Testing with Prototypes
Utilizing Figma, I developed an interactive prototype that served as ttesting mechanism for the map's complex states. I then drove structured testing sessions with stakeholders, which proved invaluable.
By allowing them to engage directly with the flow, we proactively troubleshooted critical interaction pathways and validated the necessary features, an essential step that guaranteed the final solution was engineered correctly for large-scale compliance, use, and data ingestion.
Interactions with Toolset
User can use polygon or shapes layered on each other to create cutouts in their field shapes.
User can use polygon or shapes layered on each other to merge them in their field shapes.
Users can use CLU boundaries and change the shape by moving the shape points.

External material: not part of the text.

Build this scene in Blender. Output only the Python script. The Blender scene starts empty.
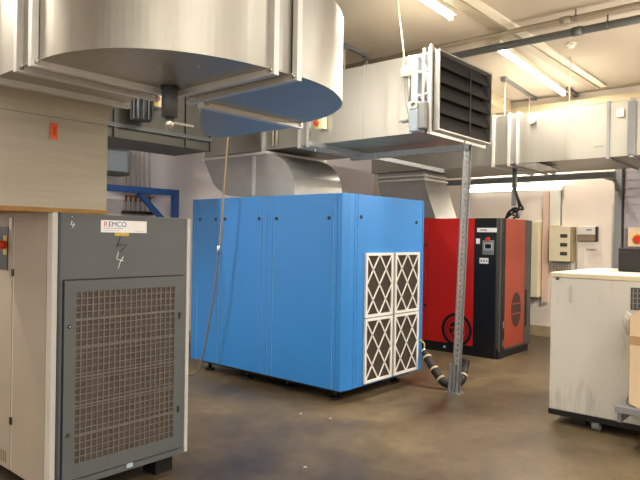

Using Existing Grid as Starting Point
Toggling on CLU Shapes shows a ghosted layer that is clickable and editable, which allows users to utilize FSA CLU boundaries for their fields and edit boundaries if needed easily.
Info Card
A collapsable information card allows easy edit and naming for drawn or selected fields along with showing the field acreage size.
Simplified Search
Utilized Google Places and Location API, users are able to pinpoint their field locations by address and/or road intersections.
Outcome & Impact
My design successfully created a high-confidence, single source of truth for field boundaries, positioning Gradable as a leader in compliance readiness.
Business and Financial Impact:
Market Access: The traceable mapping foundation positioned Gradable/FBN to seamlessly integrate EUDR requirements, ensuring farmers and grain merchants (like ADM) maintain access to key European markets.
Farmer Premiums: Resulted in over $19 million in additional premiums paid to farmers for soybeans grown with sustainable practices.
Scale and Efficiency:
Scale: Mapped and enrolled 5.2k farmers and 8.3 million acres in programs.
Speed: The new mapping tools enabled the processing of paper maps across 3.8 million acres and 3k+ farms in just two months.
Scalability: The system is now a robust foundation for future geospatial compliance and FBN AI model ingestion.